David Lynch

© D.R

Writer David Foster Wallace defines the term “Lynchian” as follows: “[it] refers to a particular kind of irony where the very macabre and the very mundane combine in such a way as to reveal the former’s perpetual containment within the latter.” If Lynch’s name has become an adjective, it’s because he was able to create an original language in his films that was unusual to the point of becoming a kind of genre. A woman in a radiator, a deformed baby with a reptilian appearance, a young man wandering on depressing wastelands… the sets and characters of his first film, Eraserhead (1977), introduced the filmmaker’s strange, nightmarish and surrealist world.

Shot in 1986, Blue Velvet plunges the spectator into the sordid secrets of a suburban neighbourhood through the eyes of a teenager who discovers violence and sexual perversions. The same stylistic language and fantastical framework is used in Lost Highway (1997) and Mulholland Drive (2001), in which Lynch frees himself further still from the constraints of narrative logic. His latest film, Inland Empire (2006) takes the spectator to the limits of the comprehensible.

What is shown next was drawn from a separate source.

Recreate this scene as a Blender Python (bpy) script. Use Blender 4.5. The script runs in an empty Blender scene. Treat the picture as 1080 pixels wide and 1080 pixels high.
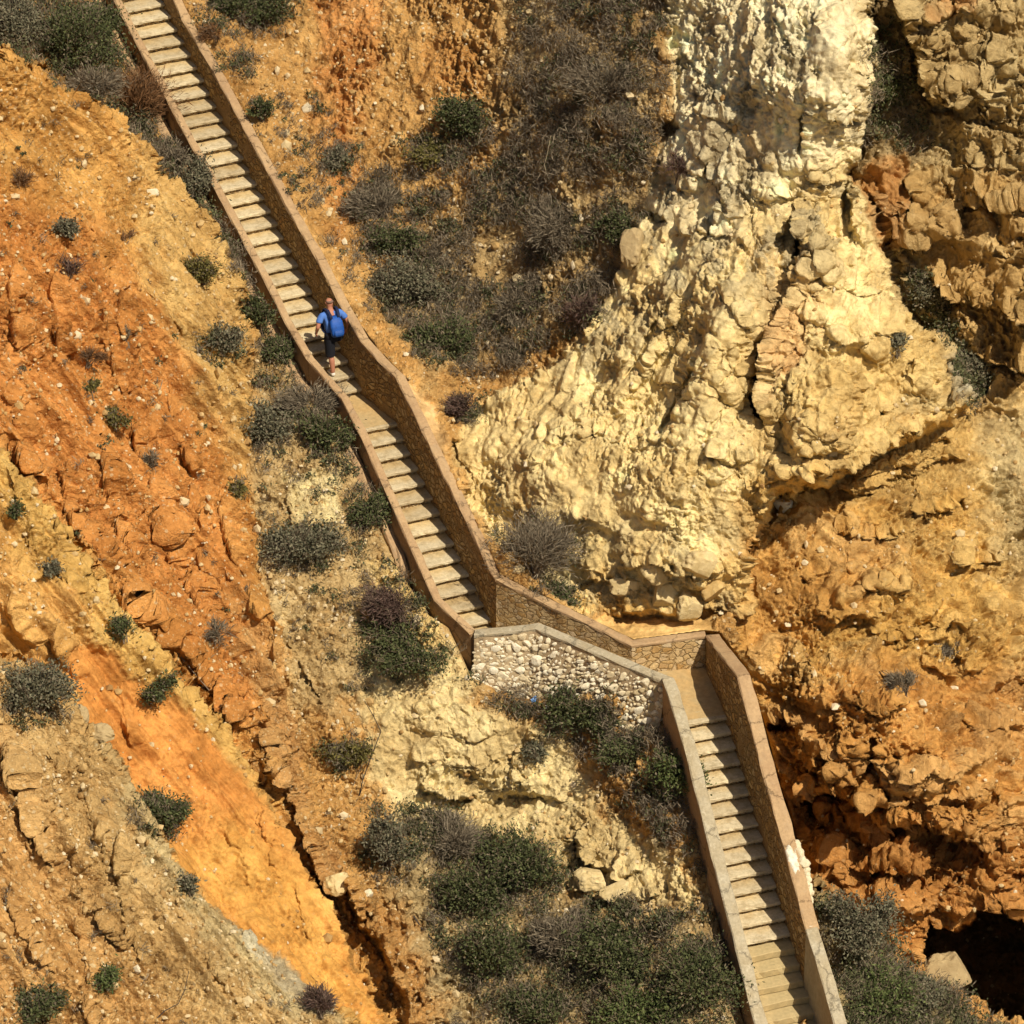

His more traditional productions include The Elephant Man (1980), a biography of Joseph Merrick, the British sideshow phenomenon of the 19th century, Dune (1984), a commissioned science-fiction film that did not meet expectations at the box-office, or Wild at Heart (1990), a road-movie tribute to Elvis Presley. He also directed the cult television series Twin Peaks. He has won many prizes, including the Palme d’Or at the Cannes Film Festival in 1990, for Wild at Heart, and the Golden Lion in Venice in 2006 for his overall achievement.